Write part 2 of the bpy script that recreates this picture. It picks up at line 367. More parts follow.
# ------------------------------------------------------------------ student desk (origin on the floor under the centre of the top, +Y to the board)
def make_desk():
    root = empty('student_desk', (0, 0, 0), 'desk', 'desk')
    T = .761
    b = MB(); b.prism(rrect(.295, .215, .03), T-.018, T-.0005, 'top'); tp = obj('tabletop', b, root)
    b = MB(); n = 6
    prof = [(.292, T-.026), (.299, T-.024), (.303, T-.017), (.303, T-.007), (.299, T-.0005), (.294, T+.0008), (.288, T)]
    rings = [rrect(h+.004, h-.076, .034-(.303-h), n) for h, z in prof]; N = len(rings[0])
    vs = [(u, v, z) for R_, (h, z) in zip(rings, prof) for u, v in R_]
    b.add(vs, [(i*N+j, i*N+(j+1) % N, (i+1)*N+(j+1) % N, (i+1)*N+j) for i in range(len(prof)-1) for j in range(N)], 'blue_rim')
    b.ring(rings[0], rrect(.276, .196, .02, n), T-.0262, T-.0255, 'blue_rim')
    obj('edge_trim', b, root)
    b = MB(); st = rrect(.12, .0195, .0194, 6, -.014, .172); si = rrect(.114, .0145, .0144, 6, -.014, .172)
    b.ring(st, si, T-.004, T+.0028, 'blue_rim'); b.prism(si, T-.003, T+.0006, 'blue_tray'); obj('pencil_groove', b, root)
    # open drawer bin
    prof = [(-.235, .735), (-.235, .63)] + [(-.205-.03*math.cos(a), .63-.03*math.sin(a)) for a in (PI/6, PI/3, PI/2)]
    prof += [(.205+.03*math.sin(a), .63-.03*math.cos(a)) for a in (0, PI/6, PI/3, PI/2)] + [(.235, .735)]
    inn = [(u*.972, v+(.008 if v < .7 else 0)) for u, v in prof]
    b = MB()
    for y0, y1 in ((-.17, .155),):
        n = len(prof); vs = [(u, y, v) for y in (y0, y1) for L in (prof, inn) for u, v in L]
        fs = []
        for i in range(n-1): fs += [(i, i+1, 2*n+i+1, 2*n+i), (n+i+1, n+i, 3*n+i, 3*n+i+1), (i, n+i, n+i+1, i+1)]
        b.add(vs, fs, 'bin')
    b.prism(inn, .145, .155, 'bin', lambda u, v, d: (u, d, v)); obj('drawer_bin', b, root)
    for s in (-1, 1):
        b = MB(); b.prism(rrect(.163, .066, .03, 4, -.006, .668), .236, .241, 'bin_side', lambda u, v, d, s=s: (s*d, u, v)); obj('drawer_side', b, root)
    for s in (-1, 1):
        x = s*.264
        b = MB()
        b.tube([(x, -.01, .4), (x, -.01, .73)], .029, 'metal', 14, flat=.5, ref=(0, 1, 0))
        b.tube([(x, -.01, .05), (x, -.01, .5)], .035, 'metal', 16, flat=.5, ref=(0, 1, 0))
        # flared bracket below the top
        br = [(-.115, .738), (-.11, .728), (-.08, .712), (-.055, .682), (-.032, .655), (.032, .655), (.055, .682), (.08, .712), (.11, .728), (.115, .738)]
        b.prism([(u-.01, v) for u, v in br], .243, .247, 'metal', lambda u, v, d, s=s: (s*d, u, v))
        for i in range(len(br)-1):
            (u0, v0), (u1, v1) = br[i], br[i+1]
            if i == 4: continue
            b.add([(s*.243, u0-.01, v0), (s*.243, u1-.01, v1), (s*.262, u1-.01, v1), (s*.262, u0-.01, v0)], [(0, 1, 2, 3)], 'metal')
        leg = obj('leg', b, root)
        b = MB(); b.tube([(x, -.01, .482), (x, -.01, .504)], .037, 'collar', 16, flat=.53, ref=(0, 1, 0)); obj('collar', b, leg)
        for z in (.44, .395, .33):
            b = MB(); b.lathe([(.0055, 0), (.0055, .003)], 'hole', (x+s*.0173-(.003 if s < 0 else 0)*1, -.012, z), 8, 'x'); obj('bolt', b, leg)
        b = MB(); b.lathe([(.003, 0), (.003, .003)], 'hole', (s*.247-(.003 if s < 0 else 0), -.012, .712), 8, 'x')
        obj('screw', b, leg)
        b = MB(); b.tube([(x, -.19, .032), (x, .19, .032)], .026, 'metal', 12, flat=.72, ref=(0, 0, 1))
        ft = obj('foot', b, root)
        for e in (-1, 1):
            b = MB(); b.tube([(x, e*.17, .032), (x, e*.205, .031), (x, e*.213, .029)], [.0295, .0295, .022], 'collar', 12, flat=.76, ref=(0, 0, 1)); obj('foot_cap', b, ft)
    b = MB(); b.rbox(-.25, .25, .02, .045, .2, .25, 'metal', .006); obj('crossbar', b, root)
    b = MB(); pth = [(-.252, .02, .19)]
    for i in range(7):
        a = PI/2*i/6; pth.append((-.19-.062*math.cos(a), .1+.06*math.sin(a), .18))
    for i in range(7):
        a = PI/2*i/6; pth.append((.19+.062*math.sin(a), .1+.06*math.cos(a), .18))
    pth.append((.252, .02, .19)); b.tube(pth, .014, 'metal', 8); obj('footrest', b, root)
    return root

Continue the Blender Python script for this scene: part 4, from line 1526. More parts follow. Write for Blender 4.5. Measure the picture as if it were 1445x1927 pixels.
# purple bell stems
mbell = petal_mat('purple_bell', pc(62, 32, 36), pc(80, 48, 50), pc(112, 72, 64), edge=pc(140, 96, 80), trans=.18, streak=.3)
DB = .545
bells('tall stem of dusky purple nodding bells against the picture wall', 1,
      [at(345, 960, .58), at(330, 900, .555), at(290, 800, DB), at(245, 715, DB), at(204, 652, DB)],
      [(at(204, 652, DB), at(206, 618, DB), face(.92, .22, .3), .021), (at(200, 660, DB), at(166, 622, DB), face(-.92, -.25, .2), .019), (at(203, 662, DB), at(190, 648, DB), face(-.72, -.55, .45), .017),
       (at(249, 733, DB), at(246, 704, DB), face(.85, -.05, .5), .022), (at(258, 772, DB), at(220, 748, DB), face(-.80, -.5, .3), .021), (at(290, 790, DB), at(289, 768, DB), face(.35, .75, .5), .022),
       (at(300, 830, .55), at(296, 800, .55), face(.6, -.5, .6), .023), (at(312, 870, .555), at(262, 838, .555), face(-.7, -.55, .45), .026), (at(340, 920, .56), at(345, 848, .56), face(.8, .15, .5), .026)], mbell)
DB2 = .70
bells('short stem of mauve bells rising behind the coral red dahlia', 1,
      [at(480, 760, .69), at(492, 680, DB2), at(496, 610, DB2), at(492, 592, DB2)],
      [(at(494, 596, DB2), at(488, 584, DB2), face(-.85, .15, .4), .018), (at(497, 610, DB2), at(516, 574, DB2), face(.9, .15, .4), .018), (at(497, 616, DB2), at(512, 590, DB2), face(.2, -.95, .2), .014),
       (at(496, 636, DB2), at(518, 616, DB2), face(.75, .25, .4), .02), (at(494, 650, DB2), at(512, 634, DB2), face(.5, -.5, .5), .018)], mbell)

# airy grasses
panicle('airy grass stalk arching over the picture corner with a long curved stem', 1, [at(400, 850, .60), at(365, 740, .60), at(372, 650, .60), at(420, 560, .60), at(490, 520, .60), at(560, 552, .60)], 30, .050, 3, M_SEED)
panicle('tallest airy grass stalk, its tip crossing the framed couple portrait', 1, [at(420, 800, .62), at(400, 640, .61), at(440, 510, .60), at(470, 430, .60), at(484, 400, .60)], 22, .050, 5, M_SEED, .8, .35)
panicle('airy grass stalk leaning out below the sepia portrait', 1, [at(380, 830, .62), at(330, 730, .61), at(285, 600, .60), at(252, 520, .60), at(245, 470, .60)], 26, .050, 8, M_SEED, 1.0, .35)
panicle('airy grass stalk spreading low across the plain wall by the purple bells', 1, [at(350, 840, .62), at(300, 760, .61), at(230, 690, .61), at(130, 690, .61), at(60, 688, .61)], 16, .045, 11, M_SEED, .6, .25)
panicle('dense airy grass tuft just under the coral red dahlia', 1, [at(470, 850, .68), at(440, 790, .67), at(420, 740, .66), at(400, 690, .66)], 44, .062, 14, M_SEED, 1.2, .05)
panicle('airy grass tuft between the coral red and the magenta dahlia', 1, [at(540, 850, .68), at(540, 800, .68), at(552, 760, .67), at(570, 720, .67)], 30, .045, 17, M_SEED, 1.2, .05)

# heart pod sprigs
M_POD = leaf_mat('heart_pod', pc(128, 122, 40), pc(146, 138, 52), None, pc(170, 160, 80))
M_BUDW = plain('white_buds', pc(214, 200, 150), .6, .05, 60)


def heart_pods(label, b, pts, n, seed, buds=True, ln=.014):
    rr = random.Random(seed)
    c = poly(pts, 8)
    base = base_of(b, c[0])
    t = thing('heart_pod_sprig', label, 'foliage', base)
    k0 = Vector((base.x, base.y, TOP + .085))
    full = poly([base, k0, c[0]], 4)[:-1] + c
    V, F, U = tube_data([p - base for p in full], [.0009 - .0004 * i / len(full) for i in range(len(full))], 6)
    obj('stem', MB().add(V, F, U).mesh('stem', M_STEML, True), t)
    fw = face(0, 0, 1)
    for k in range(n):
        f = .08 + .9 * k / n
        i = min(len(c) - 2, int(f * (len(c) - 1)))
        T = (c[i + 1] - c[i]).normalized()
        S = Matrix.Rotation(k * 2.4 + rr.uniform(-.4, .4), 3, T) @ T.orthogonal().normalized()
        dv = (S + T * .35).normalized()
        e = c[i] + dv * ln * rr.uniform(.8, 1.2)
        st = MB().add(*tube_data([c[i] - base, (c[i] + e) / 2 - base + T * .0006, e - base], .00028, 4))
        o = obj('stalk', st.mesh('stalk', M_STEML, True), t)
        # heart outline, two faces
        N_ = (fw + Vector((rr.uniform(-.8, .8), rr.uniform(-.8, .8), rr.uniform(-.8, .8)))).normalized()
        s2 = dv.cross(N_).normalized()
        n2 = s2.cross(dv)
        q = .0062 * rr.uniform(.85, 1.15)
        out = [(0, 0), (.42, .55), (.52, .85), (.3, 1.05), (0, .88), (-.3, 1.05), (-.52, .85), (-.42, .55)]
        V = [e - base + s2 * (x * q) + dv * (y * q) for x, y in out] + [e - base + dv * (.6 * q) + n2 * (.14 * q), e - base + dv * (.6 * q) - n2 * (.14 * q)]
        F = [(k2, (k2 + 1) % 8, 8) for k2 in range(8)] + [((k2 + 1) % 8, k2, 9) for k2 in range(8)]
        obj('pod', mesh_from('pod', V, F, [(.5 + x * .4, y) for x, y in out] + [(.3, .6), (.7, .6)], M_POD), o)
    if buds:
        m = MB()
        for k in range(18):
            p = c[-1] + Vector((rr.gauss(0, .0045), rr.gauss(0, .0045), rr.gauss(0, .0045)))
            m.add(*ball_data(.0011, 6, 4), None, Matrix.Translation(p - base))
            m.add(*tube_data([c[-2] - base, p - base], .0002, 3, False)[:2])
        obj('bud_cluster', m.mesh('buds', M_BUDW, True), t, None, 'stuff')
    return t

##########

What is needed:
Collect each line above holding the string "script".

Result for this exercise:
Write part 2 of the bpy script that recreates this picture. It picks up at line 367. More parts follow.
Continue the Blender Python script for this scene: part 4, from line 1526. More parts follow. Write for Blender 4.5. Measure the picture as if it were 1445x1927 pixels.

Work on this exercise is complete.